* _Description of the task_
Transcribe the lines below verbatim, skipping the images.

* _Data_
•••

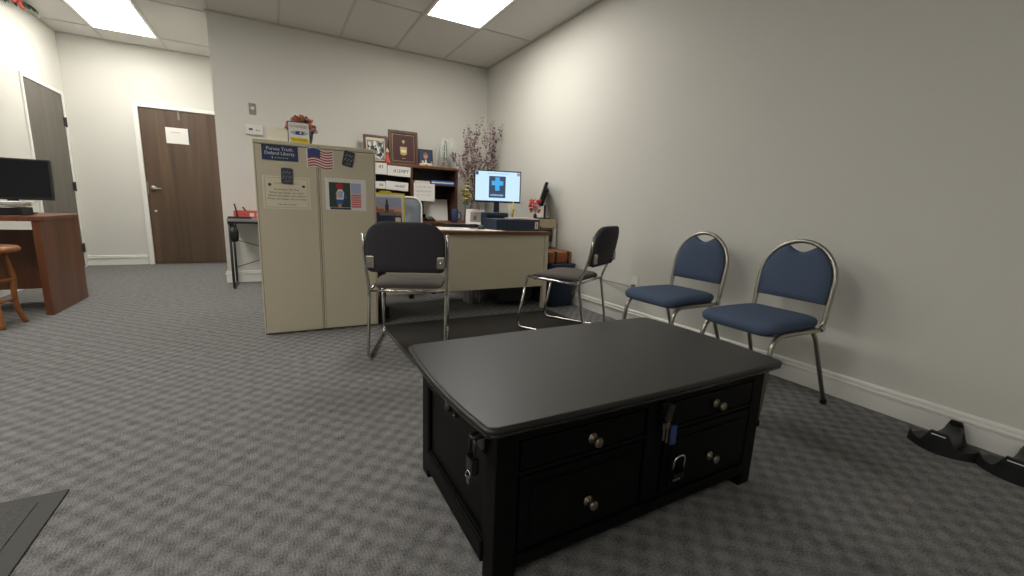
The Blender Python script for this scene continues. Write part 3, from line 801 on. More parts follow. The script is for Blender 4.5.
def in2(p, w, h, y):
    for a in ((-w/2+.045, w/2-.045, .045, .048), (-w/2+.045, w/2-.045, h-.048, h-.045), (-w/2+.045, -w/2+.048, .045, h-.045), (w/2-.048, w/2-.045, .045, h-.045)): p.box(a[0], a[1], y-.001, y+.001, a[2], a[3], M_gold)
    p.prism([(.0+.032*math.cos(2*PI*k/16), .275+.032*math.sin(2*PI*k/16)) for k in range(16)], y-.003, y, M_dkgreen)
    p.prism([(-.016, .292), (.016, .292), (.013, .27), (0, .255), (-.013, .27)], y-.005, y-.002, M_gold)
    p.prism([(-.042, .215), (.042, .215), (.038, .13), (.0, .115), (-.038, .13)], y-.004, y, M_gold)
    p.box(-.03, .03, y-.005, y-.003, .15, .18, M_cream); p.box(-.02, .02, y-.002, y, .078, .084, M_gold)
frame(1.415, 5.41, .355, .405, .10, .035, M_walD, 'award_plaque', 'large maroon framed award with gold shield on the hutch', in2, M_maroon, .03)
def in3(p, w, h, y):
    p.prism([(-.055, .015), (.055, .015), (.04, .085), (.0, .105), (-.04, .085)], y-.002, y, M_slate)
    p.prism([(-.012, .03), (.012, .03), (.008, .09), (-.008, .09)], y-.003, y, M_white)
    p.prism([(.028*math.cos(2*PI*k/16), .135+.036*math.sin(2*PI*k/16)) for k in range(16)], y-.004, y, M_skin)
    p.prism([(-.029, .145), (.029, .145), (.022, .172), (0, .18), (-.022, .172)], y-.005, y-.001, M_brown)
frame(1.690, 5.40, .185, .215, .12, .014, M_black, 'portrait_frame', 'small dark framed portrait of a person in a suit, on the hutch', in3, M_navy, .016)
b = thing('figurine', 'tiny red and cream figurine between the two left frames on hutch', 'figurine', (1.195, 5.30, HZ))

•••

* _Solution to this task_
The Blender Python script for this scene continues. Write part 3, from line 801 on. More parts follow. The script is for Blender 4.5.
def in2(p, w, h, y):
    for a in ((-w/2+.045, w/2-.045, .045, .048), (-w/2+.045, w/2-.045, h-.048, h-.045), (-w/2+.045, -w/2+.048, .045, h-.045), (w/2-.048, w/2-.045, .045, h-.045)): p.box(a[0], a[1], y-.001, y+.001, a[2], a[3], M_gold)
    p.prism([(.0+.032*math.cos(2*PI*k/16), .275+.032*math.sin(2*PI*k/16)) for k in range(16)], y-.003, y, M_dkgreen)
    p.prism([(-.016, .292), (.016, .292), (.013, .27), (0, .255), (-.013, .27)], y-.005, y-.002, M_gold)
    p.prism([(-.042, .215), (.042, .215), (.038, .13), (.0, .115), (-.038, .13)], y-.004, y, M_gold)
    p.box(-.03, .03, y-.005, y-.003, .15, .18, M_cream); p.box(-.02, .02, y-.002, y, .078, .084, M_gold)
frame(1.415, 5.41, .355, .405, .10, .035, M_walD, 'award_plaque', 'large maroon framed award with gold shield on the hutch', in2, M_maroon, .03)
def in3(p, w, h, y):
    p.prism([(-.055, .015), (.055, .015), (.04, .085), (.0, .105), (-.04, .085)], y-.002, y, M_slate)
    p.prism([(-.012, .03), (.012, .03), (.008, .09), (-.008, .09)], y-.003, y, M_white)
    p.prism([(.028*math.cos(2*PI*k/16), .135+.036*math.sin(2*PI*k/16)) for k in range(16)], y-.004, y, M_skin)
    p.prism([(-.029, .145), (.029, .145), (.022, .172), (0, .18), (-.022, .172)], y-.005, y-.001, M_brown)
frame(1.690, 5.40, .185, .215, .12, .014, M_black, 'portrait_frame', 'small dark framed portrait of a person in a suit, on the hutch', in3, M_navy, .016)
b = thing('figurine', 'tiny red and cream figurine between the two left frames on hutch', 'figurine', (1.195, 5.30, HZ))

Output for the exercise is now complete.